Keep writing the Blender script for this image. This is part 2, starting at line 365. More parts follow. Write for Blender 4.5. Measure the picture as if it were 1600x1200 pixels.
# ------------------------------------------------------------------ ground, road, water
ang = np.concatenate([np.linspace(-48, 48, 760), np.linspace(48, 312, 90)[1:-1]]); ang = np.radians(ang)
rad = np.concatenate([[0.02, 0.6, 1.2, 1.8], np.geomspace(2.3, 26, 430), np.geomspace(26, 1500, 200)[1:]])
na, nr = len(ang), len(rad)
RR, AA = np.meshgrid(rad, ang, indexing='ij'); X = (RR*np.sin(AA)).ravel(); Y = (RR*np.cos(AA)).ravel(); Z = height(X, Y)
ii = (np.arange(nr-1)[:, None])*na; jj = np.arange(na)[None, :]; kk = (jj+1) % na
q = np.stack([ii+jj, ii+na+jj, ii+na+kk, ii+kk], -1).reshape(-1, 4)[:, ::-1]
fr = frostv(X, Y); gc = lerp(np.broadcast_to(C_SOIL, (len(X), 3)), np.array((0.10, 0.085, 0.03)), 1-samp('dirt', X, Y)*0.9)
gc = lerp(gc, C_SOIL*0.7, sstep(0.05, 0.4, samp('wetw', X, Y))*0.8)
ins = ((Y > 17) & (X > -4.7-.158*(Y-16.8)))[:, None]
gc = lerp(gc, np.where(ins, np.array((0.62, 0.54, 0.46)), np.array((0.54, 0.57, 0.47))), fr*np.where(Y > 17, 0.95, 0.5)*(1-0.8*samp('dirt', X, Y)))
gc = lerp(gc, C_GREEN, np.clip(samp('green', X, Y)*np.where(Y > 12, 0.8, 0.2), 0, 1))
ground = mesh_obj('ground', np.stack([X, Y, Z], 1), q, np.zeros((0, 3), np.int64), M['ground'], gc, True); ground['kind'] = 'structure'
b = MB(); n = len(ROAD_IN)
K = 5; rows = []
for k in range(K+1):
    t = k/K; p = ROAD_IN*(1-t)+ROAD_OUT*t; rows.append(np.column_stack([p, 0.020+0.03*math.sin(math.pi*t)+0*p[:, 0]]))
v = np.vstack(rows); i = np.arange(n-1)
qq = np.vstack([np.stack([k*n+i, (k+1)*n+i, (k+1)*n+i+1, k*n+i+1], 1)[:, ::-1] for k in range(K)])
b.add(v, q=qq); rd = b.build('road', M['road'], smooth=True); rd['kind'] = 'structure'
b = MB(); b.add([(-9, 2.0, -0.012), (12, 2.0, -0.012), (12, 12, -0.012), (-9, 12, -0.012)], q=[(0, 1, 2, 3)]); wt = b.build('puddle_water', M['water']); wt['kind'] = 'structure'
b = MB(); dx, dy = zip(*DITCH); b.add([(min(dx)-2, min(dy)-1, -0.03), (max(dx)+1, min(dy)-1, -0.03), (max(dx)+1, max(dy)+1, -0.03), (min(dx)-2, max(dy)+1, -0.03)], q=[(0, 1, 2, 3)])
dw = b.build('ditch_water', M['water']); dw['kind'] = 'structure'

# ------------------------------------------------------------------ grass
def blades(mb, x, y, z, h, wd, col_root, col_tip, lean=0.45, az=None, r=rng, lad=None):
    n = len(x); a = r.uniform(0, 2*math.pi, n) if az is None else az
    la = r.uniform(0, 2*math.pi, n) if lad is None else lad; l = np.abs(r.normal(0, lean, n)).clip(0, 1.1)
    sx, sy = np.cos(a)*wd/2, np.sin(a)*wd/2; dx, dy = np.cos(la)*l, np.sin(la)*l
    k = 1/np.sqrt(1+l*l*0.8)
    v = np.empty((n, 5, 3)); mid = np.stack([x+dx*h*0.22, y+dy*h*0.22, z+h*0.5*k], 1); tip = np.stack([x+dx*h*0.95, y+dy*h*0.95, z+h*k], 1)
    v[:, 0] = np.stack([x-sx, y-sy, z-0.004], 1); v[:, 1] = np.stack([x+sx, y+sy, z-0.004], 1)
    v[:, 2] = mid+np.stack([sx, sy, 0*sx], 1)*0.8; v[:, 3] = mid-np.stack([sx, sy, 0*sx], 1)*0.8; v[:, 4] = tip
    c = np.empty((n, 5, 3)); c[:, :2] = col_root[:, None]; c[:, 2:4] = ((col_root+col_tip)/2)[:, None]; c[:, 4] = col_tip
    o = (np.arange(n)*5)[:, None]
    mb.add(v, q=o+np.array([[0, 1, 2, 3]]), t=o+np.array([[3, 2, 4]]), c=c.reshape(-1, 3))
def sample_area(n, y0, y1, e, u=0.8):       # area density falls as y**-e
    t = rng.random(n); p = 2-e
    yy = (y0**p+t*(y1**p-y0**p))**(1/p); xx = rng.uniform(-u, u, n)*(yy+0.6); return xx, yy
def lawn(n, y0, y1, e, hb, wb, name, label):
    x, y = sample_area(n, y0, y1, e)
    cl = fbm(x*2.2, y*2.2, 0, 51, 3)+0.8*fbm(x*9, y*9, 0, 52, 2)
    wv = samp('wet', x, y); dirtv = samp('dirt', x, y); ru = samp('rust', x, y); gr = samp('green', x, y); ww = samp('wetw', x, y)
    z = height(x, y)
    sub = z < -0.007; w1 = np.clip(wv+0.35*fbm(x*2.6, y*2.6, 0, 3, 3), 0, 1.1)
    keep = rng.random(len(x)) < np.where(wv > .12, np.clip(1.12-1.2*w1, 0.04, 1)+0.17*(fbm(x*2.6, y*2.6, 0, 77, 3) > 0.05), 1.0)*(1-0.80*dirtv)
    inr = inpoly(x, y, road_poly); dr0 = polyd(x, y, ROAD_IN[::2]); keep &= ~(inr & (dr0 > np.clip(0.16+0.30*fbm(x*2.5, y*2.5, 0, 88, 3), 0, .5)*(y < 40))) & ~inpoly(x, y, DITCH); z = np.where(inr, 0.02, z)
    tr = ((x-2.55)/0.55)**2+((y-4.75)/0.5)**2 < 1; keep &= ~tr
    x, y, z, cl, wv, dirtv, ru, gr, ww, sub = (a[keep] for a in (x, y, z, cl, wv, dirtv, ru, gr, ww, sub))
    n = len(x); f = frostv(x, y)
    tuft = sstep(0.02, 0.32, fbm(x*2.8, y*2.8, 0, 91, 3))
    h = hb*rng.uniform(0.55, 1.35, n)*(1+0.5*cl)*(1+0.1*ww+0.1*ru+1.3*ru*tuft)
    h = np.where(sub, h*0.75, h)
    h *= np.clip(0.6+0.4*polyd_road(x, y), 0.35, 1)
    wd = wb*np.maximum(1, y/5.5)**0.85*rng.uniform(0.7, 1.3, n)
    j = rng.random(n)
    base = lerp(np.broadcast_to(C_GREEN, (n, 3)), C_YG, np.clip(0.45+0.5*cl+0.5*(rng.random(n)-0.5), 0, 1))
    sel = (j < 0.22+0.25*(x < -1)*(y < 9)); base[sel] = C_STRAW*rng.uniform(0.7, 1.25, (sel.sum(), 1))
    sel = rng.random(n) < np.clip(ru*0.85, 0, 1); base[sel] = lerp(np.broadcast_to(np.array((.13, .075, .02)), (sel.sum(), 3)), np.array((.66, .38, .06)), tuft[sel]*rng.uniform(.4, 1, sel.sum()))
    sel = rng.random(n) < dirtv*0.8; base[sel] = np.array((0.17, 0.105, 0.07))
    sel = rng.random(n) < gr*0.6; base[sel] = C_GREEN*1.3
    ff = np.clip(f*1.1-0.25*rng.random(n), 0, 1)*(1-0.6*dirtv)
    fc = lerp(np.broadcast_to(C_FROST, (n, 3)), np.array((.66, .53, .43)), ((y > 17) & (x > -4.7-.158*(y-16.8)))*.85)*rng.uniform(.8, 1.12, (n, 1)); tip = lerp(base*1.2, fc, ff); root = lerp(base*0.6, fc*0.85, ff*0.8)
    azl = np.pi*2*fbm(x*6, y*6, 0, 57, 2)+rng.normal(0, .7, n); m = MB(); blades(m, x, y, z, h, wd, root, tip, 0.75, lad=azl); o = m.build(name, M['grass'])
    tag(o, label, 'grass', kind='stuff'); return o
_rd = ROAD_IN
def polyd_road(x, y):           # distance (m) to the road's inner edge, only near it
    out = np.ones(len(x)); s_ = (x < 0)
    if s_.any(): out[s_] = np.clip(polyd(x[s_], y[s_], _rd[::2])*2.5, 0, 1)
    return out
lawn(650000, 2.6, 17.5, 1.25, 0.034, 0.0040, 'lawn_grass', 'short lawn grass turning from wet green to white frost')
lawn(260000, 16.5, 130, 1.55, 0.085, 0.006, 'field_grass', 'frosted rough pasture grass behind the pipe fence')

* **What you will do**
Copy only this span: the line that contains "lerp(base*0.6, fc*0.85, ff*0.8)", the last line, and every line between them.

* **Problem solution**
    fc = lerp(np.broadcast_to(C_FROST, (n, 3)), np.array((.66, .53, .43)), ((y > 17) & (x > -4.7-.158*(y-16.8)))*.85)*rng.uniform(.8, 1.12, (n, 1)); tip = lerp(base*1.2, fc, ff); root = lerp(base*0.6, fc*0.85, ff*0.8)
    azl = np.pi*2*fbm(x*6, y*6, 0, 57, 2)+rng.normal(0, .7, n); m = MB(); blades(m, x, y, z, h, wd, root, tip, 0.75, lad=azl); o = m.build(name, M['grass'])
    tag(o, label, 'grass', kind='stuff'); return o
_rd = ROAD_IN
def polyd_road(x, y):           # distance (m) to the road's inner edge, only near it
    out = np.ones(len(x)); s_ = (x < 0)
    if s_.any(): out[s_] = np.clip(polyd(x[s_], y[s_], _rd[::2])*2.5, 0, 1)
    return out
lawn(650000, 2.6, 17.5, 1.25, 0.034, 0.0040, 'lawn_grass', 'short lawn grass turning from wet green to white frost')
lawn(260000, 16.5, 130, 1.55, 0.085, 0.006, 'field_grass', 'frosted rough pasture grass behind the pipe fence')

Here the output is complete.